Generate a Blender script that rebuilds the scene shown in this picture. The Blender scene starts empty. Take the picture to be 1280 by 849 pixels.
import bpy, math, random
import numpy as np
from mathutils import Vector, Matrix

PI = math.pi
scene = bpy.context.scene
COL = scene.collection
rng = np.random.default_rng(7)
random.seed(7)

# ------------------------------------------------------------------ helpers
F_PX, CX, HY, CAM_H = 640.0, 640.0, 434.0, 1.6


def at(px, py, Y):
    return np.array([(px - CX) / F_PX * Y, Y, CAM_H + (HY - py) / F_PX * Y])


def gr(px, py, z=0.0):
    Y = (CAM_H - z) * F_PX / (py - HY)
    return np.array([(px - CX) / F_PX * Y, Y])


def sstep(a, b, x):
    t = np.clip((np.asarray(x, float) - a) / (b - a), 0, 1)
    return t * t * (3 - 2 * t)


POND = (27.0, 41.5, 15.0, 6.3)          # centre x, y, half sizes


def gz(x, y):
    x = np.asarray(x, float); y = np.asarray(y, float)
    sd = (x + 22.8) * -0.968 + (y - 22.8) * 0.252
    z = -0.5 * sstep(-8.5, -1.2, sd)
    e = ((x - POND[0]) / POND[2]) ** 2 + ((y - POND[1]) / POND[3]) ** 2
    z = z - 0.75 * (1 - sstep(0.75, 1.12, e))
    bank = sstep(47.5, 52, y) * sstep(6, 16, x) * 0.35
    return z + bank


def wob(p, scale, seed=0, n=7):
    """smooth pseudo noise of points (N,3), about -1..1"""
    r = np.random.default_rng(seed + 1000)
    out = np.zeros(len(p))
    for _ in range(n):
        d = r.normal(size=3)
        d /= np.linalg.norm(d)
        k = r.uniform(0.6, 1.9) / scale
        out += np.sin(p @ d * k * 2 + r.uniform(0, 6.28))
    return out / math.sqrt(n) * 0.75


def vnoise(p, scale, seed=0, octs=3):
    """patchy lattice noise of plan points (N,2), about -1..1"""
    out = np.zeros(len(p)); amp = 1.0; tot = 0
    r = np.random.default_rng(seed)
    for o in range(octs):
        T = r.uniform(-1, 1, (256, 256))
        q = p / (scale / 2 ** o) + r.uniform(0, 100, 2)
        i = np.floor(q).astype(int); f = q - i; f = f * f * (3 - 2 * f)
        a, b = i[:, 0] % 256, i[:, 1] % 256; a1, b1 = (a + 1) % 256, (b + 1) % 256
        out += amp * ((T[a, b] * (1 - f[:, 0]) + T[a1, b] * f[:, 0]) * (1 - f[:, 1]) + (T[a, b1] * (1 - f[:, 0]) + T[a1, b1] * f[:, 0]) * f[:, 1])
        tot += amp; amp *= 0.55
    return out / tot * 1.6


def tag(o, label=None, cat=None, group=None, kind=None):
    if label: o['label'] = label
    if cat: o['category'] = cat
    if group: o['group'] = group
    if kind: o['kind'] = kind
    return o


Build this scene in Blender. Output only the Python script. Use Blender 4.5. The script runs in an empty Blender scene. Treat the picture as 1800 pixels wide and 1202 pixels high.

○ ○ ○ ○ ○

◆ **Problem statement**: Give back the listing exactly, please, from its first line to the line containing "POND = (27.0, 41.5, 15.0, 6.3)", inclusive, and nothing past that line.

◆ **Problem solution**:
Generate a Blender script that rebuilds the scene shown in this picture. The Blender scene starts empty. Take the picture to be 1280 by 849 pixels.
import bpy, math, random
import numpy as np
from mathutils import Vector, Matrix

PI = math.pi
scene = bpy.context.scene
COL = scene.collection
rng = np.random.default_rng(7)
random.seed(7)

# ------------------------------------------------------------------ helpers
F_PX, CX, HY, CAM_H = 640.0, 640.0, 434.0, 1.6


def at(px, py, Y):
    return np.array([(px - CX) / F_PX * Y, Y, CAM_H + (HY - py) / F_PX * Y])


def gr(px, py, z=0.0):
    Y = (CAM_H - z) * F_PX / (py - HY)
    return np.array([(px - CX) / F_PX * Y, Y])


def sstep(a, b, x):
    t = np.clip((np.asarray(x, float) - a) / (b - a), 0, 1)
    return t * t * (3 - 2 * t)


POND = (27.0, 41.5, 15.0, 6.3)          # centre x, y, half sizes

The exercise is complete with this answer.